ROMA – “Ho partorito in catene. Mia forse non potrà mai camminare”. Meriam Yehya Ibrahim teme per il futuro della sua famiglia e ha paura per le condizioni di salute di sua figlia Maya, partorita il 27 maggio mentre si trovava nel carcere di Khartoum, condannata a morte per apostasia e a essere frustata per adulterio. Una condanna poi annullata dalla Corte d’Appello, che ha riconosciuto innocente Meriam Yehya Ibrahim.
A esprimere le sue paure è la stessa donna sudanese, 27 anni e due figli, che per sposare il marito Daniel Wani, originario del Sud Sudan, si è convertita dall’Islam al cristianesimo e per questo ha rischiato la vita. Nella sua prima intervista dopo la scarcerazione, rilasciata alla Cnn, Meriam racconta di aver “partorito incatenata. Non avevo le manette, ma catene alle gambe. Non potevo aprirle per far nascere la bambina”. Per questo “non so se in futuro avrà bisogno di aiuto per camminare o no”.

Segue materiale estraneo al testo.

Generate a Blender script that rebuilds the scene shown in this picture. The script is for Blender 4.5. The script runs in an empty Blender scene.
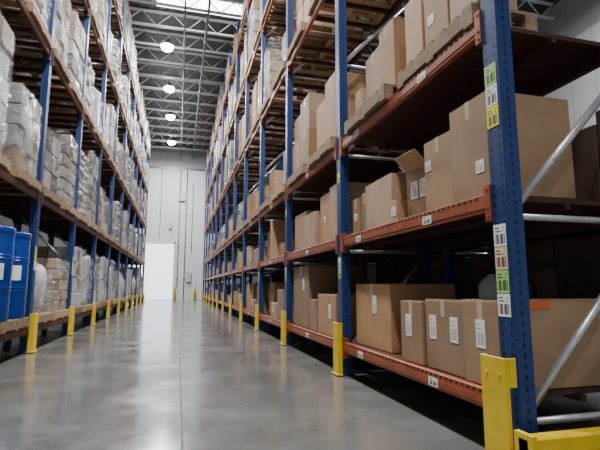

In merito alle ultime accuse sui suoi documenti di viaggio, la donna si chiede: “Come potevano essere sbagliati? Li ha emessi un’ambasciata. Erano corretti al 100 per cento ed erano stati approvati dagli ambasciatori del Sud Sudan e degli Stati Uniti”. Dopo il nuovo rilascio, giovedì, la donna è stata trasferita insieme al marito e ai due figli presso l’ambasciata di Washington a Khartoum. L’uomo ha anche cittadinanza americana oltre che sudanese. Ora si trova invece in un nuovo luogo segreto. “E’ un posto sicuro, ma non confortevole”, ha detto alla Cnn.